Only one span of the listing below is wanted: the lines from the one with "Keep writing the" through the one with "the gateway', 'kerb')", reproduced exactly, both ends kept.

→ **Data for the task**

+ + + + +

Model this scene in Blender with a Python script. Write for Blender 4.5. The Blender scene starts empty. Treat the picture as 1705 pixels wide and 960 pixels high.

+ + + + +

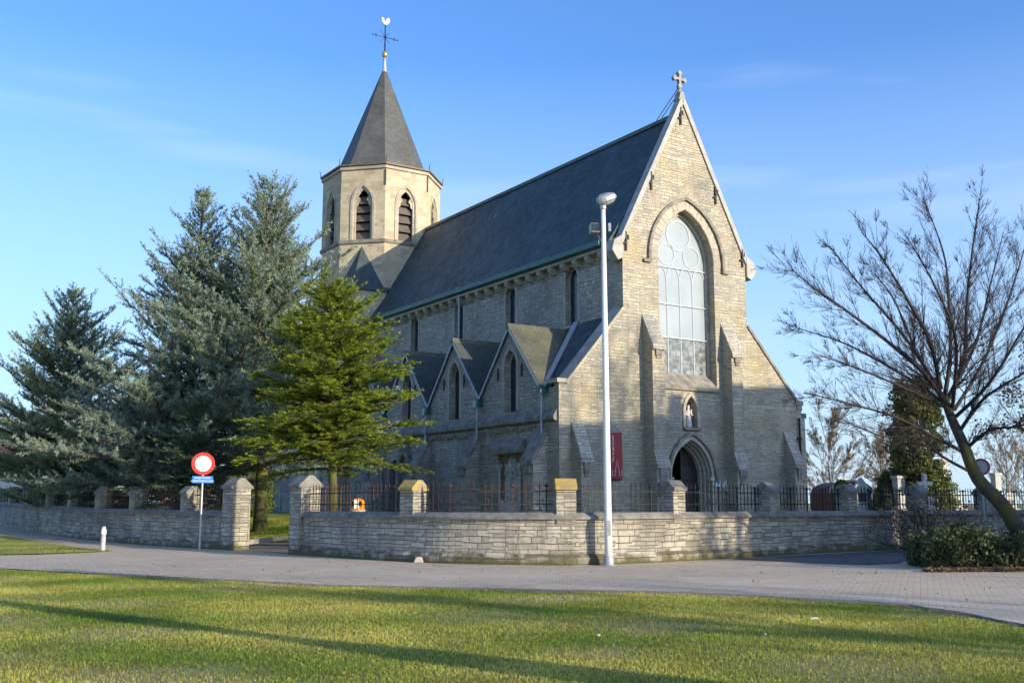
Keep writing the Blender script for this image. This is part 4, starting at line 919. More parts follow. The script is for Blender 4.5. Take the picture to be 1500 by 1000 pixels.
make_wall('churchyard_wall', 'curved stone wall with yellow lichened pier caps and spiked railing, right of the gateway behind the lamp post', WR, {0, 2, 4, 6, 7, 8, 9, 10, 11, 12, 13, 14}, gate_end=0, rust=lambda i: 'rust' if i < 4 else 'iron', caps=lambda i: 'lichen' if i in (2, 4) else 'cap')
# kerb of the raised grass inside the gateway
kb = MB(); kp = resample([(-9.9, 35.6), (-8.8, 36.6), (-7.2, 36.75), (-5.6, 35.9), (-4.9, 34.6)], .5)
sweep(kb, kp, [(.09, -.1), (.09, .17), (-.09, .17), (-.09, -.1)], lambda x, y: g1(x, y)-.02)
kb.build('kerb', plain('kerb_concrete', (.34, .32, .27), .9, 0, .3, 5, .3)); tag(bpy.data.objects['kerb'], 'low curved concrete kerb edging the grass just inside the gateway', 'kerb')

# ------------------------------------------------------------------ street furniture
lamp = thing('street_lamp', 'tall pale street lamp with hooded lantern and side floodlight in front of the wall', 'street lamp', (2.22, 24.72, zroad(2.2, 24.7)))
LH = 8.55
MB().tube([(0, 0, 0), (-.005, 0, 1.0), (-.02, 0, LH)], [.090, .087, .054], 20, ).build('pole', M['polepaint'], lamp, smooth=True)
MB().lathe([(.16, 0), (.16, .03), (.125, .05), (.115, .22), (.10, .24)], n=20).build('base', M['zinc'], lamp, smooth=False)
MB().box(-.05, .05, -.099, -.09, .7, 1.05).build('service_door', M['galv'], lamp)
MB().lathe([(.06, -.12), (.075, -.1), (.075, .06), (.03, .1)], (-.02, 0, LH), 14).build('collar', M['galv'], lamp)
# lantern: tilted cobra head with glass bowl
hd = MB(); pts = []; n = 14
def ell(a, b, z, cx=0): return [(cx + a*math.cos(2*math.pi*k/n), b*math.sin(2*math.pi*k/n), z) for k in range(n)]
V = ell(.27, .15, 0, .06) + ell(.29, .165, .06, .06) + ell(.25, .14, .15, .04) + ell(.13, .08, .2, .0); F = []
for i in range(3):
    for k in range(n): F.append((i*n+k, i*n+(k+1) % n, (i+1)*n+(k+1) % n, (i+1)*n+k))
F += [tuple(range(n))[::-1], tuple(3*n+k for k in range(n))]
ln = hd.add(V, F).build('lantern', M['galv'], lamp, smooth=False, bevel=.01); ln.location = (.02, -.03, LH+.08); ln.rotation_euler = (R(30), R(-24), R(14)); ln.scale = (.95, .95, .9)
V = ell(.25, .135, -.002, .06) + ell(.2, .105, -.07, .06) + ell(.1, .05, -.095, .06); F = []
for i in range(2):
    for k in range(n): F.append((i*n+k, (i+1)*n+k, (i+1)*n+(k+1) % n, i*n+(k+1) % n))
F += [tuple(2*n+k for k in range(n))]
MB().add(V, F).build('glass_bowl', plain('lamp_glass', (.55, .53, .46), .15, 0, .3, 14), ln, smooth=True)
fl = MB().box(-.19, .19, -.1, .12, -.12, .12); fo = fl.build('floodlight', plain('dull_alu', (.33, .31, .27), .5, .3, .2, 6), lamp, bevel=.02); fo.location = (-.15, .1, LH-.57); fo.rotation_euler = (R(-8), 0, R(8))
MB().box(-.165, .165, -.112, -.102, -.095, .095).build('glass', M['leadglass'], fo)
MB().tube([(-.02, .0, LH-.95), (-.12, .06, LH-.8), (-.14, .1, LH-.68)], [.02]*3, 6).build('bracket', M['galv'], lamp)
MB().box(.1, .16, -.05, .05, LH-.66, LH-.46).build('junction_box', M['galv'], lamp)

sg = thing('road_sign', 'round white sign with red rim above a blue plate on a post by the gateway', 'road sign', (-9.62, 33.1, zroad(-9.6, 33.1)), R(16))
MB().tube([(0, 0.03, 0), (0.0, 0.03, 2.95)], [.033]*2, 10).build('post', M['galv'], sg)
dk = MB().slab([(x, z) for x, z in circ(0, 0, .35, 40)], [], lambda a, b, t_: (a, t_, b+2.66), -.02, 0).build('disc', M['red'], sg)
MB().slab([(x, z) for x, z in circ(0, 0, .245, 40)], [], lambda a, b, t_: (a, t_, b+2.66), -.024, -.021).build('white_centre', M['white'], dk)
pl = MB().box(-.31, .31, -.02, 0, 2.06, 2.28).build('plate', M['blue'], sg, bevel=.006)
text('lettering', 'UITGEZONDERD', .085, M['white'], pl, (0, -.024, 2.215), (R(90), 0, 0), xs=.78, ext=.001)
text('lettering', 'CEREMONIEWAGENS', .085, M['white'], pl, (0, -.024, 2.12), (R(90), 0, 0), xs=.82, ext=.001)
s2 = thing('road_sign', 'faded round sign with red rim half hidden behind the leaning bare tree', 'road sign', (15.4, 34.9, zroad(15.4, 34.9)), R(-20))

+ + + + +

→ **Solution for this problem**
Keep writing the Blender script for this image. This is part 4, starting at line 919. More parts follow. The script is for Blender 4.5. Take the picture to be 1500 by 1000 pixels.
make_wall('churchyard_wall', 'curved stone wall with yellow lichened pier caps and spiked railing, right of the gateway behind the lamp post', WR, {0, 2, 4, 6, 7, 8, 9, 10, 11, 12, 13, 14}, gate_end=0, rust=lambda i: 'rust' if i < 4 else 'iron', caps=lambda i: 'lichen' if i in (2, 4) else 'cap')
# kerb of the raised grass inside the gateway
kb = MB(); kp = resample([(-9.9, 35.6), (-8.8, 36.6), (-7.2, 36.75), (-5.6, 35.9), (-4.9, 34.6)], .5)
sweep(kb, kp, [(.09, -.1), (.09, .17), (-.09, .17), (-.09, -.1)], lambda x, y: g1(x, y)-.02)
kb.build('kerb', plain('kerb_concrete', (.34, .32, .27), .9, 0, .3, 5, .3)); tag(bpy.data.objects['kerb'], 'low curved concrete kerb edging the grass just inside the gateway', 'kerb')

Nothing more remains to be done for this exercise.